Design of a Permanent Magnet Electromagnetic Acoustic Transducer (EMAT) for In-Situ Inspection of Metals at high Temperatures

Abstract

In this proposed research, a permanent magnet longitudinal wave Electromagnetic Acoustic Transducer (EMAT) was designed for In-Situ inspection of metals at high temperatures. A permanent magnet EMAT generates Lorentz force inside metals by the interaction of magnetic fields and eddy currents. As temperature rises, various factors can influence the intensity of the Lorentz force, making it difficult to produce and detect ultrasonic waves.

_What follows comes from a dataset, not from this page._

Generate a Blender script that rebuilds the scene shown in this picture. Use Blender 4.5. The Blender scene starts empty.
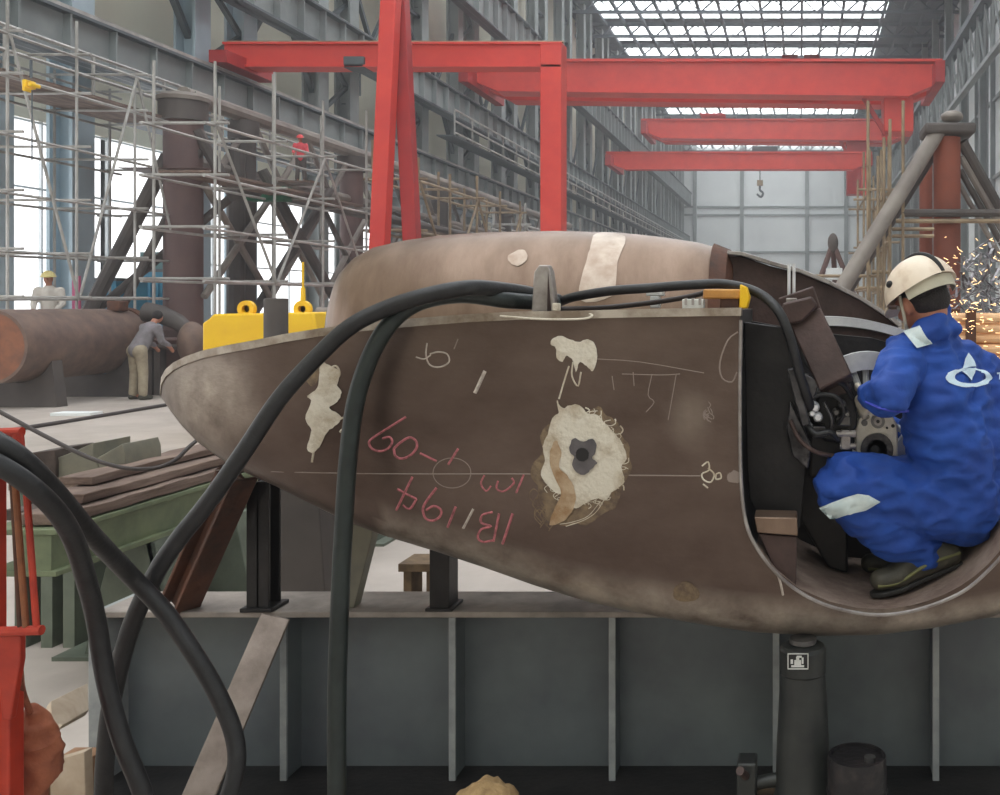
import bpy, bmesh, math, random
from mathutils import Vector, Matrix, noise
from mathutils.bvhtree import BVHTree
from mathutils.geometry import delaunay_2d_cdt

R = random.Random(7)
SC = bpy.context.scene
COL = SC.collection
PI = math.pi
H = 1.80            # camera height
F = 1000.0          # focal length in photo pixels
CX, CY = 800.0, 305.0


def P(x, y, d):
    return Vector(((x - CX) / F * d, d, H - (y - CY) / F * d))


# ------------------------------------------------------------------ materials
def srgb(r, g, b):
    def c(v):
        v /= 255.0
        return v / 12.92 if v <= 0.04045 else ((v + 0.055) / 1.055) ** 2.4
    return (c(r), c(g), c(b), 1.0)


MATS = {}


def mat(name, col, rough=0.6, metal=0.0, col2=None, scale=6.0, detail=5.0, bump=0.0, bscale=40.0,
        stretch=(1, 1, 1), lo=0.35, hi=0.65, spec=0.5, rvar=0.0):
    m = bpy.data.materials.new(name)
    m.use_nodes = True
    nt = m.node_tree
    b = nt.nodes['Principled BSDF']
    b.inputs['Base Color'].default_value = col
    b.inputs['Roughness'].default_value = rough
    b.inputs['Metallic'].default_value = metal
    b.inputs['Specular IOR Level'].default_value = spec
    tc = nt.nodes.new('ShaderNodeTexCoord')
    mp = nt.nodes.new('ShaderNodeMapping')
    mp.inputs['Scale'].default_value = stretch
    nt.links.new(tc.outputs['Object'], mp.inputs['Vector'])
    if col2 is not None:
        n = nt.nodes.new('ShaderNodeTexNoise')
        n.inputs['Scale'].default_value = scale
        n.inputs['Detail'].default_value = detail
        n.inputs['Roughness'].default_value = 0.62
        nt.links.new(mp.outputs['Vector'], n.inputs['Vector'])
        r = nt.nodes.new('ShaderNodeValToRGB')
        r.color_ramp.elements[0].position = lo
        r.color_ramp.elements[0].color = col
        r.color_ramp.elements[1].position = hi
        r.color_ramp.elements[1].color = col2
        nt.links.new(n.outputs['Fac'], r.inputs['Fac'])
        nt.links.new(r.outputs['Color'], b.inputs['Base Color'])
        if rvar:
            mr = nt.nodes.new('ShaderNodeMapRange')
            mr.inputs['To Min'].default_value = rough - rvar
            mr.inputs['To Max'].default_value = rough + rvar
            nt.links.new(n.outputs['Fac'], mr.inputs['Value'])
            nt.links.new(mr.outputs['Result'], b.inputs['Roughness'])
    if bump:
        n2 = nt.nodes.new('ShaderNodeTexNoise')
        n2.inputs['Scale'].default_value = bscale
        n2.inputs['Detail'].default_value = 4
        nt.links.new(mp.outputs['Vector'], n2.inputs['Vector'])
        bp = nt.nodes.new('ShaderNodeBump')
        bp.inputs['Strength'].default_value = bump
        bp.inputs['Distance'].default_value = 0.01
        nt.links.new(n2.outputs['Fac'], bp.inputs['Height'])
        nt.links.new(bp.outputs['Normal'], b.inputs['Normal'])
    MATS[name] = m
    return m


def emat(name, col, strength):
    m = bpy.data.materials.new(name)
    m.use_nodes = True
    nt = m.node_tree
    nt.nodes.remove(nt.nodes['Principled BSDF'])
    e = nt.nodes.new('ShaderNodeEmission')
    e.inputs['Color'].default_value = col
    e.inputs['Strength'].default_value = strength
    nt.links.new(e.outputs[0], nt.nodes['Material Output'].inputs[0])
    MATS[name] = m
    return m


mat('casting_steel', srgb(82, 67, 60), 0.36, 0.65, srgb(116, 100, 91), 2.2, 9, 0.1, 50, (1, 1, 1.7), 0.3, 0.75, rvar=0.1)
mat('tan_steel', srgb(110, 88, 72), 0.38, 0.5, srgb(146, 124, 108), 2.5, 7, 0.08, 40, (2.2, 1, 0.7), 0.35, 0.7, rvar=0.08)
mat('tan_polished', srgb(150, 130, 114), 0.32, 0.5, srgb(190, 176, 162), 6, 7, 0.05, 40)
mat('ground_edge', srgb(190, 180, 168), 0.4, 0.5, srgb(130, 115, 100), 9, 5, 0.1, 60)
mat('bore_floor', srgb(112, 92, 82), 0.75, 0.15, srgb(150, 132, 120), 8, 8, 0.5, 45)
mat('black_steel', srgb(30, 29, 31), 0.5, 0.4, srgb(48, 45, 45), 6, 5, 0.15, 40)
mat('dark_brown_steel', srgb(62, 48, 45), 0.5, 0.35, srgb(84, 66, 62), 7, 6, 0.2, 50)
mat('bright_steel', srgb(222, 222, 224), 0.3, 0.3, srgb(198, 198, 202), 12, 4)
mat('lug_steel', srgb(172, 166, 162), 0.35, 0.45, srgb(130, 122, 118), 10, 5, 0.1, 60)
mat('putty', srgb(212, 204, 188), 0.85, 0, srgb(160, 140, 112), 13, 9, 0.5, 70, lo=0.45, hi=0.75)
mat('sheen_edge', srgb(86, 72, 65), 0.34, 0.6, srgb(176, 164, 150), 5.5, 9, 0.1, 60, (1, 1, 1.6), 0.4, 0.72)  # unused; pale noise to paint floor sheen on the casting's lower edge
mat('putty_brown', srgb(150, 118, 84), 0.85, 0, srgb(186, 164, 136), 20, 7, 0.3, 90)
mat('putty_stain', srgb(138, 118, 92), 0.85, 0, srgb(96, 80, 68), 26, 7, 0.3, 90)
mat('grey_primer', srgb(104, 98, 100), 0.6, 0.2, srgb(84, 80, 82), 20, 5)
mat('chalk_red', srgb(190, 112, 118), 0.9, 0, srgb(128, 78, 80), 70, 6, lo=0.42, hi=0.68)
mat('chalk_white', srgb(196, 186, 176), 0.9, 0, srgb(150, 136, 126), 60, 6, lo=0.4, hi=0.8)
mat('chalk_faint', srgb(140, 126, 118), 0.9)
mat('rubber', srgb(24, 24, 26), 0.48, 0, srgb(38, 38, 40), 14, 5, 0.15, 80)
mat('rubber_green', srgb(24, 32, 31), 0.42, 0, srgb(36, 44, 42), 14, 5, 0.15, 80)
mat('thin_cable', srgb(62, 54, 52), 0.6)
mat('grey_paint', srgb(104, 112, 114), 0.42, 0.05, srgb(86, 91, 96), 2.2, 6, 0.05, 30)
mat('flange_top', srgb(160, 150, 142), 0.7, 0.05, srgb(120, 112, 106), 5, 7, 0.15, 40)
mat('grey_edge', srgb(158, 162, 162), 0.5, 0.05, srgb(130, 134, 136), 8, 5)
mat('flat_bar', srgb(150, 138, 130), 0.38, 0.5, srgb(120, 108, 100), 8, 6, 0.1, 50)
mat('rust', srgb(104, 66, 48), 0.75, 0.2, srgb(70, 52, 46), 6, 7, 0.3, 40)
mat('rust_orange', srgb(150, 92, 58), 0.75, 0.1, srgb(106, 70, 52), 7, 7, 0.3, 40)
mat('pipe_brown', srgb(126, 104, 92), 0.6, 0.2, srgb(98, 80, 74), 3, 7, 0.2, 20)
mat('pipe_end', srgb(150, 96, 70), 0.7, 0.15, srgb(112, 78, 62), 3, 6, 0.2, 20)  # rust, with the orange light on the pipe's end put into it
mat('green_paint', srgb(120, 130, 98), 0.6, 0.05, srgb(98, 108, 84), 5, 6, 0.15, 30)
mat('green_grey', srgb(112, 120, 106), 0.6, 0.05, srgb(84, 92, 80), 3, 6, 0.15, 30)
mat('old_wood', srgb(136, 116, 104), 0.85, 0, srgb(92, 74, 66), 7, 8, 0.5, 30, (1, 0.25, 3))
mat('dark_wood', srgb(80, 68, 62), 0.85, 0, srgb(56, 46, 42), 7, 8, 0.5, 30)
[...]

Thus, it is essential to optimize the sensor at ambient temperature before attempting to generate a reliable signal at elevated temperatures. The challenge highlighted has been addressed by optimizing the intensity of static field by varying the parameter like spacing between magnets that are being used. In order to minimize the effects of elevated temperatures, the sensor's stability has been enhanced by the implementation of efficient insulating measures. Furthermore, Finite Element (FE) simulations were conducted under on aluminium sample. These simulation results were then compared to experimental data to validate the efficiency of the designed sensor. Keywords: Permanent magnet, EMAT, Lorentz force, ultrasonic waves, high temperature, static magnetic field intensity.